(Task to carry out):
Repeat the material below exactly, line for line.
──────── Given information ────────
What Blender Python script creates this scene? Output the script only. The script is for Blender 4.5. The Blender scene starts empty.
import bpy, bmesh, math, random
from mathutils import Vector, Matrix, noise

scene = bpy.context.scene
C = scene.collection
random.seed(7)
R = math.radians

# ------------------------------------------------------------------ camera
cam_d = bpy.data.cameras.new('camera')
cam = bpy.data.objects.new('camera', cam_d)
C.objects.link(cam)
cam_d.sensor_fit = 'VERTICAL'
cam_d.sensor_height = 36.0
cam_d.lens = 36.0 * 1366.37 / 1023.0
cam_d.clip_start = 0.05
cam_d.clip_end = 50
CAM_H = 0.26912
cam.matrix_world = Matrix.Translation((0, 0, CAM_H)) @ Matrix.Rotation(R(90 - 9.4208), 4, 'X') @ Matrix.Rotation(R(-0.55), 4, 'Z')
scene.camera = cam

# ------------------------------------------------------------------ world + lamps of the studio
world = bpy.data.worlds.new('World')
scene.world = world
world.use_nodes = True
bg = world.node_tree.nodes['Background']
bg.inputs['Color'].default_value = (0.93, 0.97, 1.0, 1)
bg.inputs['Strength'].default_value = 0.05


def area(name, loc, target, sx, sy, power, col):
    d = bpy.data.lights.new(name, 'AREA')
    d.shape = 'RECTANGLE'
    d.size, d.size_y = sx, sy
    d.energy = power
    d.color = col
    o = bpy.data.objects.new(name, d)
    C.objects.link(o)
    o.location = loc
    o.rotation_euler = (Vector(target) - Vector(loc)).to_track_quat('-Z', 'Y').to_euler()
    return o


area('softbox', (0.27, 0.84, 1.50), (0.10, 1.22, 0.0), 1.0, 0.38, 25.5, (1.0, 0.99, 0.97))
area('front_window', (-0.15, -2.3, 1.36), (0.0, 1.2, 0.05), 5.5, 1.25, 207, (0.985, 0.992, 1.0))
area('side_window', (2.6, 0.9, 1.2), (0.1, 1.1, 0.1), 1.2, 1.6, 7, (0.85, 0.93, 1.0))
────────
(Response below):
What Blender Python script creates this scene? Output the script only. The script is for Blender 4.5. The Blender scene starts empty.
import bpy, bmesh, math, random
from mathutils import Vector, Matrix, noise

scene = bpy.context.scene
C = scene.collection
random.seed(7)
R = math.radians

# ------------------------------------------------------------------ camera
cam_d = bpy.data.cameras.new('camera')
cam = bpy.data.objects.new('camera', cam_d)
C.objects.link(cam)
cam_d.sensor_fit = 'VERTICAL'
cam_d.sensor_height = 36.0
cam_d.lens = 36.0 * 1366.37 / 1023.0
cam_d.clip_start = 0.05
cam_d.clip_end = 50
CAM_H = 0.26912
cam.matrix_world = Matrix.Translation((0, 0, CAM_H)) @ Matrix.Rotation(R(90 - 9.4208), 4, 'X') @ Matrix.Rotation(R(-0.55), 4, 'Z')
scene.camera = cam

# ------------------------------------------------------------------ world + lamps of the studio
world = bpy.data.worlds.new('World')
scene.world = world
world.use_nodes = True
bg = world.node_tree.nodes['Background']
bg.inputs['Color'].default_value = (0.93, 0.97, 1.0, 1)
bg.inputs['Strength'].default_value = 0.05


def area(name, loc, target, sx, sy, power, col):
    d = bpy.data.lights.new(name, 'AREA')
    d.shape = 'RECTANGLE'
    d.size, d.size_y = sx, sy
    d.energy = power
    d.color = col
    o = bpy.data.objects.new(name, d)
    C.objects.link(o)
    o.location = loc
    o.rotation_euler = (Vector(target) - Vector(loc)).to_track_quat('-Z', 'Y').to_euler()
    return o


area('softbox', (0.27, 0.84, 1.50), (0.10, 1.22, 0.0), 1.0, 0.38, 25.5, (1.0, 0.99, 0.97))
area('front_window', (-0.15, -2.3, 1.36), (0.0, 1.2, 0.05), 5.5, 1.25, 207, (0.985, 0.992, 1.0))
area('side_window', (2.6, 0.9, 1.2), (0.1, 1.1, 0.1), 1.2, 1.6, 7, (0.85, 0.93, 1.0))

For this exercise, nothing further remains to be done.